Egypt Lake residents have been protesting the installation of the giant poles since they began appearing in their neighborhood without notice. A group of them, including some of those who brought the lawsuit, staged a rally at TECO Plaza in downtown Tampa Thursday.
County officials have said local ordinances never contemplated such large transmission poles going into neighborhoods and therefore provided no legal means to stop the project. So it was approved with minimal review.
The issue attracted the attention of Hillsborough Commissioner Kathy Castor, who initially but unsuccessfully sought to have the poles removed. Instead, she won support from her fellow board members to require better public notice, closer scrutiny and public hearings before such large poles can be erected in neighborhoods.
Tampa City Council member John Dingfelder asked Thursday whether the city could create an ordinance that required utilities to notify residents before they installed poles. Some of the Egypt Lake poles are within city limits, though the council has largely been silent on the issue so far.

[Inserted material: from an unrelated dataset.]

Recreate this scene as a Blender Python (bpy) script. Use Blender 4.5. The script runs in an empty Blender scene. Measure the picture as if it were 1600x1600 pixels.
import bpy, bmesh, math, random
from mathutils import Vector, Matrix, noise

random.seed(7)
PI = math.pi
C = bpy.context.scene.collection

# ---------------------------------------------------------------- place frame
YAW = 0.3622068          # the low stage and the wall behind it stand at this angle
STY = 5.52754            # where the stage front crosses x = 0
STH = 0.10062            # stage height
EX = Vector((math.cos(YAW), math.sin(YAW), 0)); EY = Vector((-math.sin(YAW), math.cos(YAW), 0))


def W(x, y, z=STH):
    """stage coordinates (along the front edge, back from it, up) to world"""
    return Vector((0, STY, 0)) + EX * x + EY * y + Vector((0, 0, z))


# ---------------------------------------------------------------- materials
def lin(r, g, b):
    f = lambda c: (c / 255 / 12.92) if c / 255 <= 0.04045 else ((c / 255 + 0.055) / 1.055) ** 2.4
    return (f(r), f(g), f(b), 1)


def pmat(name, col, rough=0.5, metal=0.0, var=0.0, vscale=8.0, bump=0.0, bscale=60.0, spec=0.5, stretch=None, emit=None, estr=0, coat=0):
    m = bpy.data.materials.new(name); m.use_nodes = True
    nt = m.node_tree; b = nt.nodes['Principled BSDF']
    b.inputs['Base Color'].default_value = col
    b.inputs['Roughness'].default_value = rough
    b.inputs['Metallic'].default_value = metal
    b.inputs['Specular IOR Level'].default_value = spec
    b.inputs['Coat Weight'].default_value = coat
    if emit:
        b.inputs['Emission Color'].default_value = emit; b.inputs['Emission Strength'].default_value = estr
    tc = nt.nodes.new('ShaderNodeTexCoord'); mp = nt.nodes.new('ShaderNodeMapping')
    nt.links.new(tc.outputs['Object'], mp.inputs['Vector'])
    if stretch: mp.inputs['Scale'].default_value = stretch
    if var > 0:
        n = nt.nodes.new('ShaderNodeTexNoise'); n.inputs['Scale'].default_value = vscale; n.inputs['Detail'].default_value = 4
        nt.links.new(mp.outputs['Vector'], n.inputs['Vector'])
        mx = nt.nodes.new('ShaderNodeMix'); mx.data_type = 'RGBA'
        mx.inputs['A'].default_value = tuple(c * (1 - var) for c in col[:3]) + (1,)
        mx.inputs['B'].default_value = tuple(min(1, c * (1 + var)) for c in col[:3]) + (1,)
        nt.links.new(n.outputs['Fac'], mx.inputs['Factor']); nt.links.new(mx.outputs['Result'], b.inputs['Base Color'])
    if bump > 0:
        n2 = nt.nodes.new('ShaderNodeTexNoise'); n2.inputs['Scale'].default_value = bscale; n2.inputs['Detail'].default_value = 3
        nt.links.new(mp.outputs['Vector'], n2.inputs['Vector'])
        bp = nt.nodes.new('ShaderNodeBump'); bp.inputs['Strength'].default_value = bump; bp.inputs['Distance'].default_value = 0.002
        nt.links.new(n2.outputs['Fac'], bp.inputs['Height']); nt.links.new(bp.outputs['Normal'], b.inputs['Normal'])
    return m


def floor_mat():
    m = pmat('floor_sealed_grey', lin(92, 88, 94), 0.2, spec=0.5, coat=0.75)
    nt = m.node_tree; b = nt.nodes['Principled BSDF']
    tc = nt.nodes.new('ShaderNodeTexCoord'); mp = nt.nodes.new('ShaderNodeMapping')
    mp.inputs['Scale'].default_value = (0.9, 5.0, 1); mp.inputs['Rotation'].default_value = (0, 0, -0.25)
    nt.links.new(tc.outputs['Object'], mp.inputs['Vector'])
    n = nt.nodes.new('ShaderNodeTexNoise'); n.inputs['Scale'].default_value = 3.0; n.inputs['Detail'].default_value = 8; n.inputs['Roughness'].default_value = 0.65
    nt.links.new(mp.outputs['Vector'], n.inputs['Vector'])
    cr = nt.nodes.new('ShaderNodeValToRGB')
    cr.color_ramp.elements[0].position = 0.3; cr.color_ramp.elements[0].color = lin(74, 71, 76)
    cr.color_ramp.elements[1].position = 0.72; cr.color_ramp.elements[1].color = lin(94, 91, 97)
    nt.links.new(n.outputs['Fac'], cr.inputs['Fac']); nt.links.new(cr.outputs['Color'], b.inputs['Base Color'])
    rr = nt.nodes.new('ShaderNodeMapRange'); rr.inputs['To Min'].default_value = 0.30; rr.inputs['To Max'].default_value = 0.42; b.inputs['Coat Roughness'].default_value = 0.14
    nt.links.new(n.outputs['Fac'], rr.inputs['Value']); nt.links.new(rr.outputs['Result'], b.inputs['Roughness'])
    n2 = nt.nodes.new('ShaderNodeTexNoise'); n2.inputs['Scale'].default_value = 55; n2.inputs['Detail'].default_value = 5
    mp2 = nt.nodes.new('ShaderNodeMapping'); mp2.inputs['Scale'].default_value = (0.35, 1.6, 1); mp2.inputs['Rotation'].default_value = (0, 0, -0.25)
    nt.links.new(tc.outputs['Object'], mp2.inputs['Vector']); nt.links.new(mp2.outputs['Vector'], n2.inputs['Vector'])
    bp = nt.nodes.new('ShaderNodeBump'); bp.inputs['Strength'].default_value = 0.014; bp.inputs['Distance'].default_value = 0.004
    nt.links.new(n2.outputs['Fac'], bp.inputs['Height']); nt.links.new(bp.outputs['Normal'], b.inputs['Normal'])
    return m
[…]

"I wanted to make sure that no place in the city got blindsided without notice," Dingfelder said.
City attorneys will study the issue and report back, he said.
More lawsuits may follow. Another group of residents is consulting with a different set of attorneys but has not yet taken action. Other residents may decide not to sue, but nevertheless want the poles removed, said Lake Egypt Estates Civic Association president Joe Rowe, who is among them.
Of the suit filed Thursday, Antinori said Hillsborough's Comprehensive Plan for new development places a premium on preserving neighborhoods, and that is violated by the Egypt Lake poles. Similarly, a neighborhood bill of rights created at the behest of former Hillsborough Commissioner Joe Chillura promises protection that should extend to electric utilities.
However, Antinori said his lawsuit relies on the common law concept of private nuisance that dates back centuries and is based on reason. Under this law, he said, it would be unreasonable for your next-door neighbor in an established neighborhood to, say, turn his home into a junkyard, because it would diminish the enjoyment of your property.
Antinori said most of his 30 clients named in the suit have property that runs adjacent to the right of way in which the poles were installed.
The lawsuit also raises the specter that large power lines pose a health risk, an issue that has been debated scientifically. However, Antinori said what is important with his lawsuit is that people perceive there is a health risk, and that that perception alone diminishes property values. So he said he won't have to argue the scientific merits of the claim.
Finally, the suit claims the company had a reasonable alternative to run its electric transmission lines along more busy, commercial roadways near Egypt Lake. Antinori said Tampa Electric strictly placed cost savings above the interests of his clients, ruining the enjoyment of their property without consideration.
"I call that not corporate greed, but corporate arrogance," he said.